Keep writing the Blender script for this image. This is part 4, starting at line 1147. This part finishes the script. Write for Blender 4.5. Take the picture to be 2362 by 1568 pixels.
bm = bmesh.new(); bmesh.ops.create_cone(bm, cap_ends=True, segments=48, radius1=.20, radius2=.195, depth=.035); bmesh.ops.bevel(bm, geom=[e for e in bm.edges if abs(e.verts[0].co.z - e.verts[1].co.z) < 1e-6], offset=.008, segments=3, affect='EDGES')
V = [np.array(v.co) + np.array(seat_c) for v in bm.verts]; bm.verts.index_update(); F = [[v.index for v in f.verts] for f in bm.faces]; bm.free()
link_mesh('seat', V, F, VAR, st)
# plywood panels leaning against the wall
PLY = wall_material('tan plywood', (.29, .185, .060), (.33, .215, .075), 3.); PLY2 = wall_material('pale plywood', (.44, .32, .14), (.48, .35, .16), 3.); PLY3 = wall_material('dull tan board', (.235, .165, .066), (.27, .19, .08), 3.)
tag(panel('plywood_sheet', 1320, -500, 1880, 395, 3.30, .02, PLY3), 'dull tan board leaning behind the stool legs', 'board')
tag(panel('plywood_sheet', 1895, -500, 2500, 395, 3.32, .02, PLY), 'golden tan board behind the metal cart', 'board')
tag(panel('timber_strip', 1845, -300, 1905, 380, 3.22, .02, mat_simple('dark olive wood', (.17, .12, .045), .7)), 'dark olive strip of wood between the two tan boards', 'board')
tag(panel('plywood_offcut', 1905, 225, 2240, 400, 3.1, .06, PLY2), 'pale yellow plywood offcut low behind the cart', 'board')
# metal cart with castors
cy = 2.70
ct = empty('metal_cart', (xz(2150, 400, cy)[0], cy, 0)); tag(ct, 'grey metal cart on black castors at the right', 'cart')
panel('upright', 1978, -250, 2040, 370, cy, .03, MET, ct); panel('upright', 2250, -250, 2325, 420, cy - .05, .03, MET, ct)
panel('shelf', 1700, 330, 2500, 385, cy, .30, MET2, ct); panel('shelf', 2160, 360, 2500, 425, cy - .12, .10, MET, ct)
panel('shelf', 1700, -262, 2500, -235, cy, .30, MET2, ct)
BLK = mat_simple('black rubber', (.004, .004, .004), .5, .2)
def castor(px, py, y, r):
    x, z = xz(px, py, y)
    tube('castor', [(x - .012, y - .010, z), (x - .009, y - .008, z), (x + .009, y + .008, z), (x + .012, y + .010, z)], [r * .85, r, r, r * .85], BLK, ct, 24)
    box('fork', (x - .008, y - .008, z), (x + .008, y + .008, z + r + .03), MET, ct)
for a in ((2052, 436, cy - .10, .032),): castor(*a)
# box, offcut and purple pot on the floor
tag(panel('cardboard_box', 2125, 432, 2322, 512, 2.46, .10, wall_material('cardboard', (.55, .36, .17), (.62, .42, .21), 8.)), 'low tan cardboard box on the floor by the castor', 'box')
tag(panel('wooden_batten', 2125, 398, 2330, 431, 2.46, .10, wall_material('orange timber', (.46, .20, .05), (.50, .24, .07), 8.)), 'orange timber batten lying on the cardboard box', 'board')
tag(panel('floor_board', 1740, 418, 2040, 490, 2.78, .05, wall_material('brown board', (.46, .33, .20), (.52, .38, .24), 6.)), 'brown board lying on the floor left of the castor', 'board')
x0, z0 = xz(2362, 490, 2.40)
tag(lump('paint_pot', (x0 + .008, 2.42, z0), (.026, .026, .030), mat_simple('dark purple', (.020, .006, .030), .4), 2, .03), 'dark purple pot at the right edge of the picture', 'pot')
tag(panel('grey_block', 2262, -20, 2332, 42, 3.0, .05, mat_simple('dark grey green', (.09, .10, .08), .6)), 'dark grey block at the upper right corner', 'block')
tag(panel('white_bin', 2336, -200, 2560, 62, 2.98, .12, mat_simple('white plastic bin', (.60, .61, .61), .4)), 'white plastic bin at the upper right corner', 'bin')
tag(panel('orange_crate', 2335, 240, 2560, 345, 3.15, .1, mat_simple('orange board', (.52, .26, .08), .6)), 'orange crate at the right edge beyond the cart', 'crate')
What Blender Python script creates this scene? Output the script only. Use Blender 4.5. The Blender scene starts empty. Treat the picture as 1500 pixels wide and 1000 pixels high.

━━━━━━━━

(WORK INSTRUCTIONS): Of all the lines above, how many contain "Blender"? Give the number and nothing more.

(FINISHED EXERCISE): 2